Tout ce monde, pêle-mêle, se préparait à déjeuner. On entendait toujours la grande symphonie menée par ces sauvages (qui arriveraient peut-être demain, qui sait), l'incessante canonnade, mais personne n'y prenait garde. D'ailleurs, comment s'inquiéter, avec un si beau soleil, un si étonnant soleil d'octobre, et des roses encore sur les murs, et des dahlias de toute couleur, dans les jardins à peine touchés par les gelées blanches!... Chacun s'installait de son mieux pour le repas; on eût dit une fête, une fête un peu incohérente par exemple et singulière, improvisée aux environs de quelque tour de Babel. Des jeunes filles circulaient dans les groupes, des petits enfants blonds faisaient cadeau de fruits cueillis dans leur verger. Des Ecossais, se croyant dans un pays chaud par comparaison avec le leur, s'étaient mis en manches de chemise. Des curés et des religieuses de la Croix-Rouge faisaient asseoir des blessés sur des caisses; une vieille bonne sœur, figure de parchemin et jolis yeux candides sous sa cornette, installait avec mille précautions un zouave aux deux bras enveloppés de bandages, qu'elle allait sans doute faire manger comme un petit enfant.

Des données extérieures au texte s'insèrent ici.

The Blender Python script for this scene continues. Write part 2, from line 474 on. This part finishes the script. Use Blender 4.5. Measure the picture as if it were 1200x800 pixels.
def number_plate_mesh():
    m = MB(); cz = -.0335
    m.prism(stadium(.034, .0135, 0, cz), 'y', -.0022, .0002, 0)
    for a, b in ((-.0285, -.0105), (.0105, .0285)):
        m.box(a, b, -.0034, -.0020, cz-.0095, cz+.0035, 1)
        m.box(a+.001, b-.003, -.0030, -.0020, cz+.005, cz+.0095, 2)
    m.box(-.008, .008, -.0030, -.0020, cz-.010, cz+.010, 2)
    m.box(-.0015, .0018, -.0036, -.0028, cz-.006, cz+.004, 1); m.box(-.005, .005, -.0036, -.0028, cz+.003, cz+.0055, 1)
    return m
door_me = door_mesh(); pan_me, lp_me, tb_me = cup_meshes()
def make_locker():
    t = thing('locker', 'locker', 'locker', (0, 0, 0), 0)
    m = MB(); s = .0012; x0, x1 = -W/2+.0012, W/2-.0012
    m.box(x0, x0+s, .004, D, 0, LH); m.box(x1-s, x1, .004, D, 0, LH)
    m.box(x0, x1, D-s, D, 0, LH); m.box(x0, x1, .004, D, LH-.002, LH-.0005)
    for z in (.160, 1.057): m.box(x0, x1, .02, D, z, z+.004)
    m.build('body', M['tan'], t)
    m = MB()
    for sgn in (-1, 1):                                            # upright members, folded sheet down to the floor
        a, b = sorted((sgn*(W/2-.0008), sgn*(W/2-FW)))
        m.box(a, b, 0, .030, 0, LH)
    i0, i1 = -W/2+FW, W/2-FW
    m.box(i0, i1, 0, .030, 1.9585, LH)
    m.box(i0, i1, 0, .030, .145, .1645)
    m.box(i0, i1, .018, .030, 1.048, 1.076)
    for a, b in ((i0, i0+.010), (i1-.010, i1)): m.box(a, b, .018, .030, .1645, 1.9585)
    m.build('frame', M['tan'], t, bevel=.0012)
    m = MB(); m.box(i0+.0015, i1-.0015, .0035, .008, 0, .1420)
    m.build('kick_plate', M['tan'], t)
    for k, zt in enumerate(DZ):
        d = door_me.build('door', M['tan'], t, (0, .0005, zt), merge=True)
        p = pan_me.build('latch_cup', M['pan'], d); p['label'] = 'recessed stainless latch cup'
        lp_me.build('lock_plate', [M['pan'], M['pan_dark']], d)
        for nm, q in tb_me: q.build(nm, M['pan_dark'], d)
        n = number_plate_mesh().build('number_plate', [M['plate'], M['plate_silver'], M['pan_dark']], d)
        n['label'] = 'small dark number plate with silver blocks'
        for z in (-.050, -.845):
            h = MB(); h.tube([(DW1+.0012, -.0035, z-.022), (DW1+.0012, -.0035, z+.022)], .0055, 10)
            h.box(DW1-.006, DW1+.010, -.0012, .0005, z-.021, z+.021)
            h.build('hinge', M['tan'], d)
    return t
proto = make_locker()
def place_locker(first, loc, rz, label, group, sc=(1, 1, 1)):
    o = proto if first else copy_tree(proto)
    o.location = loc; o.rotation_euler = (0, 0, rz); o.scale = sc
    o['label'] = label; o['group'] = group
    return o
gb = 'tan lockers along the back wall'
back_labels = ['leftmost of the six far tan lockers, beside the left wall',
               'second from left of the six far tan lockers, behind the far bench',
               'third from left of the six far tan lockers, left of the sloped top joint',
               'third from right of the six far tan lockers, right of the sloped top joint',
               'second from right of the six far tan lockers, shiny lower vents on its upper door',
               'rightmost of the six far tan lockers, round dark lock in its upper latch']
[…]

Nous avions grand faim nous-mêmes, l'Anglais et moi, et nous avisâmes l'auberge, très avenante, où déjà des officiers étaient attablés avec des soldats. (Il n'y a plus de barrières hiérarchiques, aux temps de tourmente où nous sommes.) - « Je pourrais bien vous donner du bœuf rôti et du lapin sauté, nous dit l'hôtelier; mais, quant à du pain, par exemple, ça, non; à aucun prix vous n'en trouveriez nulle part. »

- « Ah! dit mon camarade, le commandant anglais, et ces deux belles miches, là, debout contre cette porte?» - « Oh! ces miches-là, elles sont à un général, qui les a envoyées parce qu'il va venir déjeuner avec ses aides de camp. » A peine avait-il le dos tourné que mon compagnon, tirant vite un coutelas de sa poche, tranchait, pour le cacher sous son manteau, le bout d'une de ces miches dorées. - « Nous avons trouvé du pain, dit-il tranquillement à l'hôtelier, vous pouvez donc nous servir. » - Et, à côté d'un officier arabe de la Grande Tente, en burnous rouge, nous fîmes gaiement notre déjeuner, avec nos invités: les soldats de notre auto.

La fête du soleil battait son plein, illuminant en joie la foule disparate et les étranges autobus, quand nous sortîmes de l'auberge pour reprendre notre voyage. Un convoi de prisonniers allemands traversait la place; l'air bestial et sournois, ils marchaient entre des soldats de chez nous qui marquaient mille fois mieux, et on les regardait à peine. La vieille religieuse de tout à l'heure, la si vieille aux yeux purs, faisait fumer une cigarette à son zouave pour le moment sans bras, la lui présentant aux lèvres avec une tremblante et un peu maladroite sollicitude d'aïeule. Elle semblait lui raconter en même temps des choses très drôles - de cette drôlerie innocente et jeunette dont les bonnes sœurs ont le secret - car ils riaient tous les deux. Qui sait quelle petite histoire enfantine ça pouvait bien être? Un vieux curé qui près d'eux fumait sa pipe - sans aucune élégance, je suis forcé de le reconnaître - riait aussi de les voir rire. Et, au moment où nous remontions en voiture pour continuer notre route vers la région d'horreur où le canon tonnait, une fillette d'une douzaine d'années, pour nous fleurir, courut arracher dans son jardin une gerbe d'asters d'automne...

Quels braves gens il y a encore par le monde! Et combien l'agression des sauvages d'Allemagne a développé les doux liens de la fraternité, chez tous ceux qui sont vraiment d'espèce humaine.